When the man who’d called fellow passengers ‘monkeys’ flipped us off and left the bus, there was nervous and awkward applause

It had been a long week and I was shattered when I boarded a busy Sydney bus on Thursday afternoon. By the time I stepped off, I had a massive spring in my step because something very normal, yet extraordinary, had just happened.

It started with a man sitting in the back seat and berating three Asian men to move further into the bus so more people could fit on.

“Move down the bus, you monkeys!” he said.

“You’re in the way, monkeys!”

The men moved. There were murmurs, and a woman said, “Don’t speak to them like that. Where do you get off?!” Another man said, “Call the police, driver.”

The man in the back seat began yelling at the woman, “Oh sure, Madonna. You’re also a monkey,” who was a different skin colour to him. He also started berating another person of a different skin colour, all the while getting more animated and shouting louder.

I spoke to the driver as he pulled into the next stop, and asked him to boot the guy off, but he said his hands were tied – he wasn’t allowed to touch him and basically couldn’t do a thing.

“OK, no worries, keep the bus here, we’ll speak to him and he’ll go.”

The driver, who was of Asian heritage, radioed it in, closed the doors and kept the bus there. We weren’t going anywhere.

Meanwhile, other passengers had become involved in calling out the man’s racism and telling him to quit it. Collectively we told him: “You have two choices, leave now or leave with the police. We all want to get home and you’re the idiot holding all of us up”.

He called us further colourful names, flipped us off, convinced our bus driver to open the door, and left.

Folks clapped a nervous and awkward applause and someone said, “Racists aren’t welcome here!” Several passengers got up and asked the people who had been picked on if they were OK.

There was no physical contact whatsoever and it took under five minutes to shame the racist passenger off the bus. Police had been called but he’d exited well and truly before they got there.

What struck me about the incident was that it seemed normal, calm and extremely united for a bus of complete strangers. Most of us had probably seen videos of racists being horrible to people on Australian public transport and the whole scene becoming deeply scary and heated. Possibly we have thought about what we’d do and say in such a situation. Would we say anything? Would we yell? Would we whip out our phone?

Folks on the 399 bus to La Perouse simply manoeuvred the bad apple straight out of the cart with surprisingly little kerfuffle.

In Australia, people can be hesitant to stick out their neck. Maybe they want to speak up but they don’t want to tread on anyone’s toes. Many of us are still pretty far from being comfortable travellers in an increasingly diverse world. We may be curious, but we can lack confidence, erring on the side of silence rather than diving in and risk saying the wrong thing.

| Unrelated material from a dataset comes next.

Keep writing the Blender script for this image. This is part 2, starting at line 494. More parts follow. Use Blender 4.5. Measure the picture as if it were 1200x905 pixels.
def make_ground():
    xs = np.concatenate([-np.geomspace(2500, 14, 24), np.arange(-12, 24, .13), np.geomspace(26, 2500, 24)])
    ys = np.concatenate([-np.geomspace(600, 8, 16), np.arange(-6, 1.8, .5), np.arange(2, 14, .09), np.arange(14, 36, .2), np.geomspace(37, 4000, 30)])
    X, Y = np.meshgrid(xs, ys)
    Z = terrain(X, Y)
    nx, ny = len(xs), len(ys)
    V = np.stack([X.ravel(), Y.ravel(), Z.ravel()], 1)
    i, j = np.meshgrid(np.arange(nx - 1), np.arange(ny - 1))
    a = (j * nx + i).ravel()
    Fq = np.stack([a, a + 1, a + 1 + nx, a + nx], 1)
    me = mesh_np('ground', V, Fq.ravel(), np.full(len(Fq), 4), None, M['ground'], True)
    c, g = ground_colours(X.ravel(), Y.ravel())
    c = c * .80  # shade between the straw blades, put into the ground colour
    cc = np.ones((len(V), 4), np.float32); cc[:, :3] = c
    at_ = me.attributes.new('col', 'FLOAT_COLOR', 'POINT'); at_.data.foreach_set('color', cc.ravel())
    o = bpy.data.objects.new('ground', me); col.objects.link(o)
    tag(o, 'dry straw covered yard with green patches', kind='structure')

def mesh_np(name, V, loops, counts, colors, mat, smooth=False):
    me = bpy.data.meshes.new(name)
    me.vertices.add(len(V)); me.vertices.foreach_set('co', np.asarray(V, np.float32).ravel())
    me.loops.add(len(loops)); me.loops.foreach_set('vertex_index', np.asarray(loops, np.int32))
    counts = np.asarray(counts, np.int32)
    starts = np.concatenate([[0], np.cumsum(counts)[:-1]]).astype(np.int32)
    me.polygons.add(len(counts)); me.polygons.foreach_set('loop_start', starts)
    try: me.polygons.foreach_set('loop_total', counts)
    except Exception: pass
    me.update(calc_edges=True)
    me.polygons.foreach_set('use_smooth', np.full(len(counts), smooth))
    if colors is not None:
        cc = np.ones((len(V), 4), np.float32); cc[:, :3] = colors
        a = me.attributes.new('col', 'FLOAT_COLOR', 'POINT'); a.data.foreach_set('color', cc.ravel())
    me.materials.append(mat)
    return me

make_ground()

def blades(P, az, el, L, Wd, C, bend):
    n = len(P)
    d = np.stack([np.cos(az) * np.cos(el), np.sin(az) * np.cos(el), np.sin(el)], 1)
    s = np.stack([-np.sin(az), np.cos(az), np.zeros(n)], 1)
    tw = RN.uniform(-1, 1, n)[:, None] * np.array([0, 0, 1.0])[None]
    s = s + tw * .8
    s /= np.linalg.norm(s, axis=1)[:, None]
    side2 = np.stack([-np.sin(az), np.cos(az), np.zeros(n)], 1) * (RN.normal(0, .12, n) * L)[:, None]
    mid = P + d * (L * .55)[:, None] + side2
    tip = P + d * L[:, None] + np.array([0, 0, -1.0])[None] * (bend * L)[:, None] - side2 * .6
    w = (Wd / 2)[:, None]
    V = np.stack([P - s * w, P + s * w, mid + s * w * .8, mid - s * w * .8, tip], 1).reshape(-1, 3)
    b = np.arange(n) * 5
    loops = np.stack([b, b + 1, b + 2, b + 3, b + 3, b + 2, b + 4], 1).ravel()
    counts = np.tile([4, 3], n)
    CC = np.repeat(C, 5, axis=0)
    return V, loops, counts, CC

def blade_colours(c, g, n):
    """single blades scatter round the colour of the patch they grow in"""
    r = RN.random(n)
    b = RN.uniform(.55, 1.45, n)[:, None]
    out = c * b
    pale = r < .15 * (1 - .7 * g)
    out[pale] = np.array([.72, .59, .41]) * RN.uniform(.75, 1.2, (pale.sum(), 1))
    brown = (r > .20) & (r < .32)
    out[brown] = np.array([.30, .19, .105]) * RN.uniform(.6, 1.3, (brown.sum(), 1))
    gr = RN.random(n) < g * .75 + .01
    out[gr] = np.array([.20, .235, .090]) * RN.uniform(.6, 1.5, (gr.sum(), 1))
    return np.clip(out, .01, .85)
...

Perhaps we worry that no one will stand with us if we do speak out. That our fellow Australians indeed are the racists we’re stereotyped to be. That it’s easier to stay quiet than risk a debate with a Hanson supporter. Perhaps it all just makes us feel too nervous and we pretend not to hear over our headphones.

Whatever it was on Thursday, this was a pretty neat example of 50-odd people keeping their cool, making it calmly clear that none of us was tolerating racism, and having the confidence to sort it out. The standard you walk past is the standard you accept, so they say.